[WRITTEN TASK]: Wherever a line holds the string "scene", copy that line.
+ + + + + + +
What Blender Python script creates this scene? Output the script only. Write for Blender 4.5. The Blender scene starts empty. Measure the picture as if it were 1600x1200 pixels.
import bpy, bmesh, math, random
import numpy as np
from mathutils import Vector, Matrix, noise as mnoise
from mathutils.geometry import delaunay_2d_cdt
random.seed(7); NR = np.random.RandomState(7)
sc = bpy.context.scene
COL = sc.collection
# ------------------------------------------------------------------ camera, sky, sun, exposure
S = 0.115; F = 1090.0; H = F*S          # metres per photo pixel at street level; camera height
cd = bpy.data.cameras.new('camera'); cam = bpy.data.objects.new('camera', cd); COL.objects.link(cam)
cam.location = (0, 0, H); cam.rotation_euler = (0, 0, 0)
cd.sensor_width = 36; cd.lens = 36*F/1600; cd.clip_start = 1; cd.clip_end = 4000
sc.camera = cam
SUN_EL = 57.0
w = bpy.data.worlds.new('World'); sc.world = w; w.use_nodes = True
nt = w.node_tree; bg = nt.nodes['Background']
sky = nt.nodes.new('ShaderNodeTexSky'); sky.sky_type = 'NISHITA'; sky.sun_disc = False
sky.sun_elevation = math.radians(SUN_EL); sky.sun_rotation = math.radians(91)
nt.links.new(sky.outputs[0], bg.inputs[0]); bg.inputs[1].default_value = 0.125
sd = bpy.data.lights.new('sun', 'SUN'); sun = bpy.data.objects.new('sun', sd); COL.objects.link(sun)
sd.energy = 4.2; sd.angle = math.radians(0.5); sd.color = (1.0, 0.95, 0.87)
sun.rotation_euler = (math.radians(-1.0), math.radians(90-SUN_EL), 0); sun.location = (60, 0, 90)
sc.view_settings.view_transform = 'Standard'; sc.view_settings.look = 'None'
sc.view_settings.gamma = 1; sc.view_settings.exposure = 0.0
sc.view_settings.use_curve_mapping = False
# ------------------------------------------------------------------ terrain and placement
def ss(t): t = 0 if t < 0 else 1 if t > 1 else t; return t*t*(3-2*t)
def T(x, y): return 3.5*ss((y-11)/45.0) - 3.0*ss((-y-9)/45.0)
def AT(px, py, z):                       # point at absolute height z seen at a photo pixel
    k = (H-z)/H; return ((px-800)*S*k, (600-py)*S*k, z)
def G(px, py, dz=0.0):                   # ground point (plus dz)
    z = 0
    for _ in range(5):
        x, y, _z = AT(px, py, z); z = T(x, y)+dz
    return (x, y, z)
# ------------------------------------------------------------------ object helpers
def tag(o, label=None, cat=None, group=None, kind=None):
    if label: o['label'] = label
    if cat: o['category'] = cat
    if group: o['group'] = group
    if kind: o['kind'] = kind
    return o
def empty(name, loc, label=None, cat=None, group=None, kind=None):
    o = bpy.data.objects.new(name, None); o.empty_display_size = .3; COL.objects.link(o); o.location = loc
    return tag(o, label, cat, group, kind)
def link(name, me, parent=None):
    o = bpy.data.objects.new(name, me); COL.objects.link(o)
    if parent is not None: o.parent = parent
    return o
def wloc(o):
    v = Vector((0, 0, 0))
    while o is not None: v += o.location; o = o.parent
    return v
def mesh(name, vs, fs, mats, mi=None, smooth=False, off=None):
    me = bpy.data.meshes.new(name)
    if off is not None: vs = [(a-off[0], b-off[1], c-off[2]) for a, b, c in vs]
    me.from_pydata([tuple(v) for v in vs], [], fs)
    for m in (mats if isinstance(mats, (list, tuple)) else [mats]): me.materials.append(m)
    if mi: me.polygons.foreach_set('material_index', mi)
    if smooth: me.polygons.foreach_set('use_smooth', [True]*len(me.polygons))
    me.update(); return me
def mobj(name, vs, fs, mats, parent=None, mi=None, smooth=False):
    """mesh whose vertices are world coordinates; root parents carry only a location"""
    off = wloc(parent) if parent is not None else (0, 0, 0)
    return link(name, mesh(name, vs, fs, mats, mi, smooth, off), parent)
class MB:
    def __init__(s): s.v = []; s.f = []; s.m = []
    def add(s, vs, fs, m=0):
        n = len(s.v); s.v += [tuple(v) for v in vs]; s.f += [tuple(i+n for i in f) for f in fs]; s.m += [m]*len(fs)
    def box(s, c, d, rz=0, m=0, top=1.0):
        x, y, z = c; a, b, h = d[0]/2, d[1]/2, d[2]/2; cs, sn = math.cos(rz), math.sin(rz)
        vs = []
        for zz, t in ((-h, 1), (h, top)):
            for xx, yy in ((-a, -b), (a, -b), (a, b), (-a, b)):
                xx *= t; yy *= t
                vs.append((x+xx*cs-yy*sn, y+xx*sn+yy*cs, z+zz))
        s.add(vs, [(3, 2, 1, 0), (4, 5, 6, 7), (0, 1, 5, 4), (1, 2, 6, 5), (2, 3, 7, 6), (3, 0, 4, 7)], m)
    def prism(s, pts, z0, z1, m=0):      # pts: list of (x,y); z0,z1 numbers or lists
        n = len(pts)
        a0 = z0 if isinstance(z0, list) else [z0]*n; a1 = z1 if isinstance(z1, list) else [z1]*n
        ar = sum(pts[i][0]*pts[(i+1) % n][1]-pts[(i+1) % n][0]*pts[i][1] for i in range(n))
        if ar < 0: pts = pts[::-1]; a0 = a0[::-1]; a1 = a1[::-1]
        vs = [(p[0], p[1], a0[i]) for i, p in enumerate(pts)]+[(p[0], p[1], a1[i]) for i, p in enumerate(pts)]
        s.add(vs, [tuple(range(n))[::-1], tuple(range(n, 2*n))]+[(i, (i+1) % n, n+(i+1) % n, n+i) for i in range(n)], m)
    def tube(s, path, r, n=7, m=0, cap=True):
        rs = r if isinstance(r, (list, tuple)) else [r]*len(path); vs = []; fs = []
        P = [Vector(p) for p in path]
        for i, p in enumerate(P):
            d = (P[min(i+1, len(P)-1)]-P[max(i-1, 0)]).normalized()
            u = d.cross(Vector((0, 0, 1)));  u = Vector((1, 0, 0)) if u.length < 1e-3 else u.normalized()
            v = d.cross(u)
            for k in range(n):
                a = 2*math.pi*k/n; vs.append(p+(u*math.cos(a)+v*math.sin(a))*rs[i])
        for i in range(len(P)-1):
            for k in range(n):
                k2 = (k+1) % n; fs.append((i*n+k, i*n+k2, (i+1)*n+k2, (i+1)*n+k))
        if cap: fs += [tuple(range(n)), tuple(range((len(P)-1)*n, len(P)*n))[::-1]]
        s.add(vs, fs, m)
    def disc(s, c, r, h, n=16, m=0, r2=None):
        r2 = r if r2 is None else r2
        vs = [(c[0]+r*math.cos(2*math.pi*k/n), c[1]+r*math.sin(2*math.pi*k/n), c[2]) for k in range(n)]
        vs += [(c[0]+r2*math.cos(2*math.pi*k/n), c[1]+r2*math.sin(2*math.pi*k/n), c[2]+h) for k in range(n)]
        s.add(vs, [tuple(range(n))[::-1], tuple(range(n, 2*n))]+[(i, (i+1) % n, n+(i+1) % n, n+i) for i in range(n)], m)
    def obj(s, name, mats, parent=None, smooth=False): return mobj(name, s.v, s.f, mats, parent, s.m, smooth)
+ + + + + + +
[TASK SOLUTION]:
What Blender Python script creates this scene? Output the script only. Write for Blender 4.5. The Blender scene starts empty. Measure the picture as if it were 1600x1200 pixels.
sc = bpy.context.scene